The preferred names range from pop stars and sports celebrities to political icons and other famous people, from "nice” sounding European names to one syllable names from wherever.

So you get names like, Beckham, Ronaldo or Van Persie, Derrick, Ian or Boris. There are Clintons, Blairs, bur no Bush or Brown.

Reasons for the newer names are that they are cool, modern  and exciting. The traditional Christian names of saints are regarded as old-fashioned and boring, fit only for old people. No self-respecting young person would like to bear any such name.

This is what irks the parish priest of St Michael Parish. He thinks parents should give their children names of saints, people who led exemplary moral and upright lives, as inspiration to young people and role models for them to emulate.

Emulation of the lives of saints seems to be far from the intentions of most present day parents or their children, however. Their choice of names seems to indicate a growing secularism, especially among the urban middle class.

Their role models are not the saints who gave their lives for their faith, or were exceptionally kind to animals, or gave up wealth and privilege to lead a life of material deprivation, or devoted their lives to the service of the marginalised.

The people close to their aspirations are those making wealth, gaining fame for extra-ordinary achievements here and now, not in some misty, distant past.

In this sense the choice of names reveals a lessening of the hold of religious influence and a growing secular culture. That is what concerns Fr Muvandimwe.

Even within Christian names there have been changes. The earliest Rwandan Catholics had longer Italian names. Their Protestant counterparts had names from the Old Testament. The Catholics "modernised” their names by using their French equivalent.

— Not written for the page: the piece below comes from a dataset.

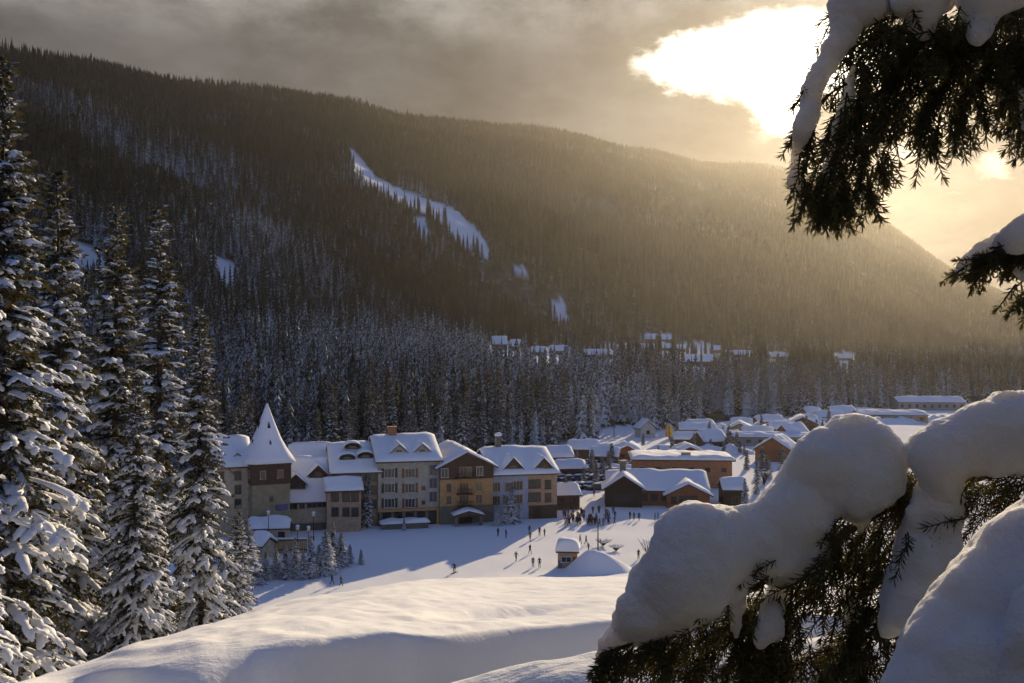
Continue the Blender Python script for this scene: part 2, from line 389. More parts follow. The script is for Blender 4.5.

Thus, Benedicto became Benoit, Victoria, Victoire, Immaculata became Immaculee and Balthazar miraculasously changed to Ben. Among the Protestants, Jeremiah, Elijah, Ezekiel and Zephaniah have almost disappeared. Even such a distinguished name as Joseph ,with a direct link to God himself, is in danger of extinction.

I don’t hear many young people named Joseph.  Perhaps Minister Habineza will save it by popularising the short form, Joe.

This evolution affects Kinyarwanda names as well. The traditional Kinyarwanda names are fast disappearing, replaced by shorter ones that often make a personal statement of one form or another.

Some reveal the relationship (usually affectionate)  between parents and their children, or between parents, or with God. Others are a form of gratitude, or plea to the almighty, or a lament.

Some names like Kagame will survive because of the stature of the person bearing the name. There are probably more children named Kagame in the last twenty years than throughout Rwandan history up to twenty years ago.  Rwagatare will almost certainly disappear. Hopefully this column might keep it alive a little longer.

It is obvious that traditional Christian names are an endangered species. So are some Kinyarwanda names.The parish priest of St. Michael Parish has declared his intention to protect his own. May be he should join forces with others in what is clearly rearguard action.

They might form a "Traditional Names Protection Society” for this purpose. He, and whoever cares to join him, will not find it easy because names, Christian or otherwise, are going through an evolutionry process, and in typical Darwinian fashion, the dinosaurs will perish and the more adaptable, survive.